### RAW DATA
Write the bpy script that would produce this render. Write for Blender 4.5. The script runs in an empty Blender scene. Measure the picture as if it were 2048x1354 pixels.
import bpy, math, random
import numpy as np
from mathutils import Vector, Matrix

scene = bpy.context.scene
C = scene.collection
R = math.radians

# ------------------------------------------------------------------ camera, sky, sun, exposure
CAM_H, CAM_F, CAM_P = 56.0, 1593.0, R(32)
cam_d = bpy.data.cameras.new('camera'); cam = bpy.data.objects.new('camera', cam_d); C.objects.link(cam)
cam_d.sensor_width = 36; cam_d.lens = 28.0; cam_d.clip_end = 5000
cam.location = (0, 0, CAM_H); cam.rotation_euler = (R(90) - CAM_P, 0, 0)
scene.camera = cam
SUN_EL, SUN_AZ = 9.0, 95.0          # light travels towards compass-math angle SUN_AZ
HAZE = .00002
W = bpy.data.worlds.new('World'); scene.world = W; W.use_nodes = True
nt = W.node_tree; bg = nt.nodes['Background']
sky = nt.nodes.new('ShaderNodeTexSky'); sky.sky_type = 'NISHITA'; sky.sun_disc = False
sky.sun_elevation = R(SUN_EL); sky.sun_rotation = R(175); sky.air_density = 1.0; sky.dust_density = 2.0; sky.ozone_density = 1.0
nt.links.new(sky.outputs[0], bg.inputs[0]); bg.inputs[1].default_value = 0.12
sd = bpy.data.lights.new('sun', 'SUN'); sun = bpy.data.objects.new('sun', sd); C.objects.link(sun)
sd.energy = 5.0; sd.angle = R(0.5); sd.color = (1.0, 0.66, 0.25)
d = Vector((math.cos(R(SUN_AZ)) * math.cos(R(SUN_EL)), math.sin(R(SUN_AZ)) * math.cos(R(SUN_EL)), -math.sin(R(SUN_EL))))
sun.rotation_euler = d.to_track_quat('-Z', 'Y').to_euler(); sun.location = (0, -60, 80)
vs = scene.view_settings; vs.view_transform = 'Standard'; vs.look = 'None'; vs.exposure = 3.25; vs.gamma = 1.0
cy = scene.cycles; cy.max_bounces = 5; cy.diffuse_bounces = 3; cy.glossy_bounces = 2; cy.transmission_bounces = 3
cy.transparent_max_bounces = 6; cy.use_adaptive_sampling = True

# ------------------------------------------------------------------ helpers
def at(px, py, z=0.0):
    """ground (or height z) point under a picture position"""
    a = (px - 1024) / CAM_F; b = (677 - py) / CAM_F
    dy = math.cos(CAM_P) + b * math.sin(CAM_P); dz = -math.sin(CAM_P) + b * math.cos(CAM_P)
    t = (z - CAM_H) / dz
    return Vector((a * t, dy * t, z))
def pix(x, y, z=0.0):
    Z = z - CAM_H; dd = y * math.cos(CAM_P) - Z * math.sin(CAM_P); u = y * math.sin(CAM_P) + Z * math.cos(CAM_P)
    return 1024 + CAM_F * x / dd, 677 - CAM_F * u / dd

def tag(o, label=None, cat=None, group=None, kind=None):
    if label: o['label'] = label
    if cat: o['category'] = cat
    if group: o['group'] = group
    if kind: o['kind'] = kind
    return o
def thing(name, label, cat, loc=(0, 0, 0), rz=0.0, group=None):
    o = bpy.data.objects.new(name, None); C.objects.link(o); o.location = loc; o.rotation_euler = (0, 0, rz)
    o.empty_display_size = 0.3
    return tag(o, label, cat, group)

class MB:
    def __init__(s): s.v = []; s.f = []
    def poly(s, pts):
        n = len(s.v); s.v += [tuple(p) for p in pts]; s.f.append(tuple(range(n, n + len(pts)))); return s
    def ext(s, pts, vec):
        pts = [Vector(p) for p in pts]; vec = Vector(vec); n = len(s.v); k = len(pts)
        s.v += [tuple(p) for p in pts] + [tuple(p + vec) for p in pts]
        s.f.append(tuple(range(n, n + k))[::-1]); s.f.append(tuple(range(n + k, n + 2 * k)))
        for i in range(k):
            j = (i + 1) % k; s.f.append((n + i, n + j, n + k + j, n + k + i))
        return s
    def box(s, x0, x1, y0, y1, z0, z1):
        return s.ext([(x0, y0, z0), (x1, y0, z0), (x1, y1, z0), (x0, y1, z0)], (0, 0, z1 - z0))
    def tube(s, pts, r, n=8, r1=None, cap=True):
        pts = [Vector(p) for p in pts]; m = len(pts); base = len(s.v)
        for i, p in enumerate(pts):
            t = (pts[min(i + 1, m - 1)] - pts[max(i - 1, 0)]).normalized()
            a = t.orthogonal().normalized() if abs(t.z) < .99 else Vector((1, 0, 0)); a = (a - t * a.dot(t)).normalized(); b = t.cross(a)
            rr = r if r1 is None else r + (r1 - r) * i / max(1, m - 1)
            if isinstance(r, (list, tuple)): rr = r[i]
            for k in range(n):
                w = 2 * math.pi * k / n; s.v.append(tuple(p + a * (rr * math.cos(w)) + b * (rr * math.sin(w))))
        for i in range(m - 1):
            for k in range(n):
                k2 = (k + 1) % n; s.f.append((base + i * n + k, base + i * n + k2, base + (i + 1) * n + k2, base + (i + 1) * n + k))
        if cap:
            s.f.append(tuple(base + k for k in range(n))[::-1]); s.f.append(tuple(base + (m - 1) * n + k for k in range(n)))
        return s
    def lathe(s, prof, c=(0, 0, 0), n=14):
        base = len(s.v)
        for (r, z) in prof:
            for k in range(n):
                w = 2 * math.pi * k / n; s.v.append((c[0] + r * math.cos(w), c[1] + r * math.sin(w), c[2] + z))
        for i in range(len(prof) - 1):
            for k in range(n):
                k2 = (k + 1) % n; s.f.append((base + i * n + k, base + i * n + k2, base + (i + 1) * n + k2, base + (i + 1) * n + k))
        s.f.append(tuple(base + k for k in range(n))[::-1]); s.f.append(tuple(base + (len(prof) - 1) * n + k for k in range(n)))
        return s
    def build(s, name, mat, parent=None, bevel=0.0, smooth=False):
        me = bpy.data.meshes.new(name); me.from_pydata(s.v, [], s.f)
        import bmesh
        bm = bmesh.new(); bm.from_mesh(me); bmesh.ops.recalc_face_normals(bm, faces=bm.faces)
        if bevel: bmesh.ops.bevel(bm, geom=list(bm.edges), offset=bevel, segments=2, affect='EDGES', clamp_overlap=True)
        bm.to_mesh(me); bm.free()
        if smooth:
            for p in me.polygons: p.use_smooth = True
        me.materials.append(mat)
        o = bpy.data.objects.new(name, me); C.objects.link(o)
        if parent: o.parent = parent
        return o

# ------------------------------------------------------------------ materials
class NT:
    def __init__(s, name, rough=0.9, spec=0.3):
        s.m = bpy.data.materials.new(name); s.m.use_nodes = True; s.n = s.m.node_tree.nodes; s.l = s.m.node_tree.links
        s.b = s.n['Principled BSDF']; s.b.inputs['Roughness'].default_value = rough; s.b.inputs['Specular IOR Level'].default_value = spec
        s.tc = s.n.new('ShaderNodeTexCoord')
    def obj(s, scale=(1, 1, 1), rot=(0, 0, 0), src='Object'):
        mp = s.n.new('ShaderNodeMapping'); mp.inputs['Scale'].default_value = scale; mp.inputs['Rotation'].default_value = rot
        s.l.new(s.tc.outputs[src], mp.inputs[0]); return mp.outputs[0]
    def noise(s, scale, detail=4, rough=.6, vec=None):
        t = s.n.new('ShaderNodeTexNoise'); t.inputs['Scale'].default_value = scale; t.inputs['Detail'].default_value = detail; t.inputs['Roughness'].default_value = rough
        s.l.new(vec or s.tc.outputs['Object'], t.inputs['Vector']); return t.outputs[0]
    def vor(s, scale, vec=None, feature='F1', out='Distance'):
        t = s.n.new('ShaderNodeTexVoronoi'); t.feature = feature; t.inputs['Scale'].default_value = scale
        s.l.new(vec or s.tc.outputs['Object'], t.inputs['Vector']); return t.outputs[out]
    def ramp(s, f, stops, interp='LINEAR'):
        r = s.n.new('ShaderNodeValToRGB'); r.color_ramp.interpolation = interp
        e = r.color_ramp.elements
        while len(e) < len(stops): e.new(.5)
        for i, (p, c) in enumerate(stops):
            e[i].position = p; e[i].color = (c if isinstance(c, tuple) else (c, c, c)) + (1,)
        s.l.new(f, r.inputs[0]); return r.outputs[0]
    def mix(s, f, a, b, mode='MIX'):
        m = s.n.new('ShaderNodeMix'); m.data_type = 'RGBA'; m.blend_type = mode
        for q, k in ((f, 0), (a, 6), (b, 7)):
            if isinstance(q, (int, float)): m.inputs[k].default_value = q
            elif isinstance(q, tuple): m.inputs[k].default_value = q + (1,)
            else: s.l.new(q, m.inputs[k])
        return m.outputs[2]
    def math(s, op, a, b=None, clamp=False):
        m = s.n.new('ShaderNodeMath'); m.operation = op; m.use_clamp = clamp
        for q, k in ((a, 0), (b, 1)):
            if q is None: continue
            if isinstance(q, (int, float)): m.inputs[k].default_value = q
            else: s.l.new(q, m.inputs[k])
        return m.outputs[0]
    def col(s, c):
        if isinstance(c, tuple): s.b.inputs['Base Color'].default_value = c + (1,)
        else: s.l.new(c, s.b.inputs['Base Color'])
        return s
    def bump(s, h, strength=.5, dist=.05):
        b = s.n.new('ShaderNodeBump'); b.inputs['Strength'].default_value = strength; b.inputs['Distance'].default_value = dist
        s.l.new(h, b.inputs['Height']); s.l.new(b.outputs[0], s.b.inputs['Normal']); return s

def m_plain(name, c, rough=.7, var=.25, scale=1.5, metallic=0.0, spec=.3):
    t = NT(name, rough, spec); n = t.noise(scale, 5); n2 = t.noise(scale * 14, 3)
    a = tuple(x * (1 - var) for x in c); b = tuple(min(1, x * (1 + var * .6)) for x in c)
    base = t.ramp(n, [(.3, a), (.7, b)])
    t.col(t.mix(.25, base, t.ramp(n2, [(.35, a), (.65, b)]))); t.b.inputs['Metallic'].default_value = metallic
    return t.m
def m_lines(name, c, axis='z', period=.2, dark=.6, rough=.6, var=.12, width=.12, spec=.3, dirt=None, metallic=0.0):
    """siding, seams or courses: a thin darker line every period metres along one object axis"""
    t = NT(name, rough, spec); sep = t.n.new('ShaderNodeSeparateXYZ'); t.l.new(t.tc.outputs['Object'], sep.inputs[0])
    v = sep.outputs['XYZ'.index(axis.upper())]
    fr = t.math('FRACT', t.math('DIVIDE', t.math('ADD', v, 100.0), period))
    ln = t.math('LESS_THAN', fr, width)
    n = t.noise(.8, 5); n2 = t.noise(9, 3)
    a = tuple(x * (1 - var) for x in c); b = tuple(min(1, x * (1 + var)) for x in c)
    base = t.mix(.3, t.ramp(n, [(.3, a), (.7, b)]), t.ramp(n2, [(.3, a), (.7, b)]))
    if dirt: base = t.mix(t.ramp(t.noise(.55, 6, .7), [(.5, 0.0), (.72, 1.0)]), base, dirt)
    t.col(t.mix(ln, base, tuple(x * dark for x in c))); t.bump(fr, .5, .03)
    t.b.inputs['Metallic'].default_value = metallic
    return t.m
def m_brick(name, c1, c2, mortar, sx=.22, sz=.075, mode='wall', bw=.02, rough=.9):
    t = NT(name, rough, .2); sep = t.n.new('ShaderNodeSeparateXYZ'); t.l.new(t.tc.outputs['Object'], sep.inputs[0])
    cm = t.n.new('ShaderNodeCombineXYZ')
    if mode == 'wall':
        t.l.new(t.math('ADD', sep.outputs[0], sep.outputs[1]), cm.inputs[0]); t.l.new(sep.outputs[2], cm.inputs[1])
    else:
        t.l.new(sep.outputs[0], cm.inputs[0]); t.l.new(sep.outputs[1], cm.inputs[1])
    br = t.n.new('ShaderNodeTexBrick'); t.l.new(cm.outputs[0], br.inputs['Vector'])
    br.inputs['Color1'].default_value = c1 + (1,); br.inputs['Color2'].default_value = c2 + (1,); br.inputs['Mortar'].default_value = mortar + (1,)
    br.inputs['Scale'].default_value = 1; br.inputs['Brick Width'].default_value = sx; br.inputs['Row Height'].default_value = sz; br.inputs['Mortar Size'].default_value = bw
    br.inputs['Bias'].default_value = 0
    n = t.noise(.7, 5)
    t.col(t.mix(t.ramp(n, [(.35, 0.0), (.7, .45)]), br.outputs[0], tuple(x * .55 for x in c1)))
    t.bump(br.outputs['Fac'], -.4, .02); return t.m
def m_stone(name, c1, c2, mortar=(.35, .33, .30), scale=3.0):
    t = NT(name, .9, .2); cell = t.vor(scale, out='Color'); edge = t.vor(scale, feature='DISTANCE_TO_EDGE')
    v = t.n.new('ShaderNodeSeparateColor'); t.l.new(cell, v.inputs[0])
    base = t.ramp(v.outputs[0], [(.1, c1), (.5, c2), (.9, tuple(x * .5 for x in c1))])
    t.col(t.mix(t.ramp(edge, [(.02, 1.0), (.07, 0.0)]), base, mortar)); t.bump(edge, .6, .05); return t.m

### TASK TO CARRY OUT
Copy, from the material above, each line in which the string "picture" occurs.

### OUTPUT FOR THIS EXERCISE
Write the bpy script that would produce this render. Write for Blender 4.5. The script runs in an empty Blender scene. Measure the picture as if it were 2048x1354 pixels.
    """ground (or height z) point under a picture position"""